Die Grünen sind eine junge Partei. Wenn sie dennoch häufig so alt aussehen, liegt das nicht zuletzt an einem Politikverständnis, das die Konkurrenz längst überwunden hat.

Die Grünen sind eine junge Partei. Wenn sie dennoch häufig so alt aussehen, liegt das nicht zuletzt an einem Politikverständnis, das die Konkurrenz längst überwunden hat. Obwohl regierungserfahren, fühlt sich eine Mehrheit der aktiven Mitgliedschaft immer noch als "Bewegungspartei" - als politischer Arm von Initiativen, die es (dies verschärft das Problem) in dieser Form schon eine Weile nicht mehr gibt.

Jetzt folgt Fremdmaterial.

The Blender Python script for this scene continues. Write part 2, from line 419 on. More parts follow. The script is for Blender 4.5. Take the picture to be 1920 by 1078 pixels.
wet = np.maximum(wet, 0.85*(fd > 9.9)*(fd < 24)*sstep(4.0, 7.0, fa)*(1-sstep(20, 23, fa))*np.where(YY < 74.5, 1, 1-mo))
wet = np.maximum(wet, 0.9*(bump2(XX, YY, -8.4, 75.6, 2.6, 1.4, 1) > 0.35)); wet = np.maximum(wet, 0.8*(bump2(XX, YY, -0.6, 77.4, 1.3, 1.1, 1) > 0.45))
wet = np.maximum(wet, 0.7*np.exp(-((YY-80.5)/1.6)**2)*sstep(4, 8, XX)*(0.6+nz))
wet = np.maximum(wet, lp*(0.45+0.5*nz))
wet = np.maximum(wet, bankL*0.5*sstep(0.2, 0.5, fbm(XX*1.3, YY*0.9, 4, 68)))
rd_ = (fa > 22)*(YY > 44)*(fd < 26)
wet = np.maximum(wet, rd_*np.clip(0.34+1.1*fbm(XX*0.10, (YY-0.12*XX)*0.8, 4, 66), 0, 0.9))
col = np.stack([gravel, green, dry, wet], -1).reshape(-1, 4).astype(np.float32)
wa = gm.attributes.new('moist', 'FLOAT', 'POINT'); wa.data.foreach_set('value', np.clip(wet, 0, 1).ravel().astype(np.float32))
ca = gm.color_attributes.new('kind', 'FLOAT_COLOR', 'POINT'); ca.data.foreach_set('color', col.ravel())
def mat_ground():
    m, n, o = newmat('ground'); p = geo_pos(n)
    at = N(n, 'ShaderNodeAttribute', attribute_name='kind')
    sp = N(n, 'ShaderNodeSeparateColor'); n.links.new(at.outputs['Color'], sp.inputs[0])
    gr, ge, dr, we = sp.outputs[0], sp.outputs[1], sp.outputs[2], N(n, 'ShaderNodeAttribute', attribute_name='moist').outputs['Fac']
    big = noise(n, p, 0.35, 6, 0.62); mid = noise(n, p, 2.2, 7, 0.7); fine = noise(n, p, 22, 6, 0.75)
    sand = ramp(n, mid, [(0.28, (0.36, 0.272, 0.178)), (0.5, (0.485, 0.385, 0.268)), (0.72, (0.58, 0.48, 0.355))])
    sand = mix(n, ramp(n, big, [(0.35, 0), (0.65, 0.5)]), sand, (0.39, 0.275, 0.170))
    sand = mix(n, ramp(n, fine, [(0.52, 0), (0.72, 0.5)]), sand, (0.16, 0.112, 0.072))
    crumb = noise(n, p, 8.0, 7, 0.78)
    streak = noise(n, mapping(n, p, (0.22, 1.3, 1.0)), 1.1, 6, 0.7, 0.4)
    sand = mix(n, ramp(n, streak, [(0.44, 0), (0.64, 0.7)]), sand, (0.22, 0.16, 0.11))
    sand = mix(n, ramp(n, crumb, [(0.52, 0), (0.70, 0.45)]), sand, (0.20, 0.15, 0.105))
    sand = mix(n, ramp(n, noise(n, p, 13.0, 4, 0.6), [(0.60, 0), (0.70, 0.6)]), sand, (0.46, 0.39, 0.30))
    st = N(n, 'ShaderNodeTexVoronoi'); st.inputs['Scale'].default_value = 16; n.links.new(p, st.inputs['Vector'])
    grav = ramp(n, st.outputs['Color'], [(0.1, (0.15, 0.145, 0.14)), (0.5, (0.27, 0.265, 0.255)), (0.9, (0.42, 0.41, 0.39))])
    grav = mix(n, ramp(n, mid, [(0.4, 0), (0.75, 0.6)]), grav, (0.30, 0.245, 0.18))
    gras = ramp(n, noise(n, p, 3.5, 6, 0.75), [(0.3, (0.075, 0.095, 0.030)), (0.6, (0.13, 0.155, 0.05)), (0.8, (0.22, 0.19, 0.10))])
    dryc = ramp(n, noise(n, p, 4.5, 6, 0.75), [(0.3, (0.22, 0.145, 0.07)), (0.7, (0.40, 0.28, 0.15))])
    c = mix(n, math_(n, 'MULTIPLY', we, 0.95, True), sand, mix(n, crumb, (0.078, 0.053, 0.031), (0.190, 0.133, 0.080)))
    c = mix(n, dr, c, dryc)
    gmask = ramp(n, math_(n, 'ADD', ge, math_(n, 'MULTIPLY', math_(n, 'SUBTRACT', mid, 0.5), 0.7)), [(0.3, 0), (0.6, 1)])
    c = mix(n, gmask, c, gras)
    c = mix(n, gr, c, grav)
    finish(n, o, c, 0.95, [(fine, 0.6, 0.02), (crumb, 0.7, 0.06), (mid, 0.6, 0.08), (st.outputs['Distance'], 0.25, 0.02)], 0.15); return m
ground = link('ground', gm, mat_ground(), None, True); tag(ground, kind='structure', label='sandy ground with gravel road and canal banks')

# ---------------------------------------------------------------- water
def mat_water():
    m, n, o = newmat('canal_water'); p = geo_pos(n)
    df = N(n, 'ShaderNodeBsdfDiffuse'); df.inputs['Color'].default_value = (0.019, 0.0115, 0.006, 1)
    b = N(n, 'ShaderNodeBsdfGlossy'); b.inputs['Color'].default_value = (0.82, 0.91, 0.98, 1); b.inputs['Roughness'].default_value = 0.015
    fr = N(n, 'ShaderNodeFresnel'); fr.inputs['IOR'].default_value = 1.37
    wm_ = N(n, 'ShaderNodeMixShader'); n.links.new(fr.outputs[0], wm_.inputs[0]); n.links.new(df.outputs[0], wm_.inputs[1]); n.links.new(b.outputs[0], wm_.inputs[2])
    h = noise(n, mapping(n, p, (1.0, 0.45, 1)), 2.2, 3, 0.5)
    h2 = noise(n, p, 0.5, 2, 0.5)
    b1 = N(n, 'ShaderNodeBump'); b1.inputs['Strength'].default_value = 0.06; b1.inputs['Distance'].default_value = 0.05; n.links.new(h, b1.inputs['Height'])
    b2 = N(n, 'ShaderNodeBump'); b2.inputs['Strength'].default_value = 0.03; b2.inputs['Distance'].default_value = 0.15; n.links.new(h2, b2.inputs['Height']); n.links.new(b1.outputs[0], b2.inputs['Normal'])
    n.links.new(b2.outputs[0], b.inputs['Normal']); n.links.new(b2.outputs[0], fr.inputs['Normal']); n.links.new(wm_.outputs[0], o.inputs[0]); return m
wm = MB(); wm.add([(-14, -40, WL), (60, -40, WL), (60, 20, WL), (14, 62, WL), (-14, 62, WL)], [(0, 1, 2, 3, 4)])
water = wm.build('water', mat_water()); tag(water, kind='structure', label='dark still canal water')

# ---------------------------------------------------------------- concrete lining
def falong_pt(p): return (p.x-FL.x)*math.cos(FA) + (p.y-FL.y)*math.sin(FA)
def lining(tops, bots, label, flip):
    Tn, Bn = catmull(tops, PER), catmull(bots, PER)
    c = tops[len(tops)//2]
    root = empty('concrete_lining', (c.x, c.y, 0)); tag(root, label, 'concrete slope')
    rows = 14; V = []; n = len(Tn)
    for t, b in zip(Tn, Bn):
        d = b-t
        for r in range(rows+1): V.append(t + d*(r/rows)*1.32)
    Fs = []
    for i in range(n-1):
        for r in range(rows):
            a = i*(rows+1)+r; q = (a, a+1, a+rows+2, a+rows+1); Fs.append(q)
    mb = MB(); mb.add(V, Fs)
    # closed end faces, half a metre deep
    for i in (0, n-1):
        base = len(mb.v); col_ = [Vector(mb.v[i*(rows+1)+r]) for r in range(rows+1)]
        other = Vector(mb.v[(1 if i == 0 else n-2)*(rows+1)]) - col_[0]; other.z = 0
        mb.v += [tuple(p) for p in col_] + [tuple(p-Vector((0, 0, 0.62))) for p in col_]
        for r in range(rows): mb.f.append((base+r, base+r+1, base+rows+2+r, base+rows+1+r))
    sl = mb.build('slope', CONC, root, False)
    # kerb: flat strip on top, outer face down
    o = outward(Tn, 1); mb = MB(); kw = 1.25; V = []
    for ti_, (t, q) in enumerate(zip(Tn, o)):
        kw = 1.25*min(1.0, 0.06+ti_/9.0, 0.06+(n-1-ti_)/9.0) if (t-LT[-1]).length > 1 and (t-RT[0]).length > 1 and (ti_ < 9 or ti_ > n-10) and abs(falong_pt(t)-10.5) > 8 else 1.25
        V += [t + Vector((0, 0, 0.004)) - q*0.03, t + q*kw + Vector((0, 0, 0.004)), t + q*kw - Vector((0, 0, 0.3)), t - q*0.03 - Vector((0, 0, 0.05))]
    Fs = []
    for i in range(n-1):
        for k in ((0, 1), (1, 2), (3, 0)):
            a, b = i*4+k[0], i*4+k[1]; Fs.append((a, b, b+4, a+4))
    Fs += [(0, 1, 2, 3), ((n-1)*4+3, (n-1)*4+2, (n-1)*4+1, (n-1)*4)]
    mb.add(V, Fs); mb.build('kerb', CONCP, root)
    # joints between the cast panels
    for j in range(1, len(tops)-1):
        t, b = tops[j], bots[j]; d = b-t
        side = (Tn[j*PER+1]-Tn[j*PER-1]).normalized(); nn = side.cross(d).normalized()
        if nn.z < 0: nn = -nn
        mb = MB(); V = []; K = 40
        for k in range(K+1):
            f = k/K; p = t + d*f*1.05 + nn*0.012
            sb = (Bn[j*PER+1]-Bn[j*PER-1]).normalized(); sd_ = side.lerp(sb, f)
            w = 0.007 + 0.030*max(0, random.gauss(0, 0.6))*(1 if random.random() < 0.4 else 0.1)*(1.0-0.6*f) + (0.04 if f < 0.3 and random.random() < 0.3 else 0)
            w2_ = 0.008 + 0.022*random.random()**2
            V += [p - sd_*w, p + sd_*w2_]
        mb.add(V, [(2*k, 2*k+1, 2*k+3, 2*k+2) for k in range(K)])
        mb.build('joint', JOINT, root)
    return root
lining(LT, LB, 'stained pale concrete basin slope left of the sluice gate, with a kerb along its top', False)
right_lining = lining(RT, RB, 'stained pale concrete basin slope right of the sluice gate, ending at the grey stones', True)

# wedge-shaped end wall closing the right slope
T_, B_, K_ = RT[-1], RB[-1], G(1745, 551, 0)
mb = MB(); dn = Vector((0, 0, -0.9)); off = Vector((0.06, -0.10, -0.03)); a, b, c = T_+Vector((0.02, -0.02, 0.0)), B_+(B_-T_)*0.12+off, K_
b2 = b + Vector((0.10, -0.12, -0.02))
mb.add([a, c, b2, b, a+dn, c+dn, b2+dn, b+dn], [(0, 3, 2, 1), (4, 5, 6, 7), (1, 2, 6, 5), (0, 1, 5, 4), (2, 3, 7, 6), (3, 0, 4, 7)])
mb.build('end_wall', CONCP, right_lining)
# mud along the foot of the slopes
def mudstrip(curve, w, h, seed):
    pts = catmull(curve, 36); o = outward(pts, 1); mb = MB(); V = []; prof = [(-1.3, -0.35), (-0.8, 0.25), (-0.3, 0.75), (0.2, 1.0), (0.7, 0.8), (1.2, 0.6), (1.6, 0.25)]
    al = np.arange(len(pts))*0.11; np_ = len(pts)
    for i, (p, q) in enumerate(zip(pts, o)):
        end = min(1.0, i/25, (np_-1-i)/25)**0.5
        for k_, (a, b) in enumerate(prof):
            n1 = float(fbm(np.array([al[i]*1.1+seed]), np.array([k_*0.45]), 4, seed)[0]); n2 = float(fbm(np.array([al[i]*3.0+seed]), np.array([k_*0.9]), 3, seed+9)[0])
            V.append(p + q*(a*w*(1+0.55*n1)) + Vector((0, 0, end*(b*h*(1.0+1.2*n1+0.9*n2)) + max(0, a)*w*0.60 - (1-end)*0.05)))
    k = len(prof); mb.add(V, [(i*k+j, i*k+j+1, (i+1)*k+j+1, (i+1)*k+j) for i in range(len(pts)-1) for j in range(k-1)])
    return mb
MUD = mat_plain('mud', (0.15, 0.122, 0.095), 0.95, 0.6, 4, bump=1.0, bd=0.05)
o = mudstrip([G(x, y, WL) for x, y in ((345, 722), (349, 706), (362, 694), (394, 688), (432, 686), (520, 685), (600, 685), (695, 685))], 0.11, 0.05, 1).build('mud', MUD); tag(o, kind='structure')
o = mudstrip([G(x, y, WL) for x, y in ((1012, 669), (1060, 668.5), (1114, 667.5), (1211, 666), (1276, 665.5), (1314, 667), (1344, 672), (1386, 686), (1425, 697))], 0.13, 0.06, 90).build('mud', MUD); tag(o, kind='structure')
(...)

Aus dieser Tradition gibt die Partei nur in Trippelschritten die Weigerung auf, sich eine professionelle Führung zu leisten. Seit rund 100 Tagen ist nun ein Spitzenduo im Amt, das mit diesem Ballast aufräumen soll. Renate Künast aus Berlin und der Schwabe Fritz Kuhn machen ihre Sache bisher ordentlich. Sie sind in den Medien präsent, wie sich das für Parteivorsitzende gehört. Und sie machen dort eine gute Figur. Sie haben das Management der Partei verbessert - was auch eine politische Frage ist.

Gesellenstück der neuen Führung war der Koalitionskompromiss zur sozialen Abfederung des Ölpreises. Die Grünen beharrten zunächst auf einer direkten Förderung von Alternativen zum Individualverkehr. Dann machte ihnen Hans Eichel ein Geschenk, indem er die Umwandlung der Kilometer- in eine Entfernungspauschale anbot. Eine alte Forderung der Grünen. Der Haken: Die Ökopartei wollte ursprünglich die Pauschale senken, nicht erhöhen. Trotzdem: Der Kompromiss gelang - weil die Fraktions-, aber vor allem die neue Parteiführung professionell die Kurve bekam. Kein Streit, nur Erleichterung. So hätte das die Partei bis vor kurzem noch nicht geschafft.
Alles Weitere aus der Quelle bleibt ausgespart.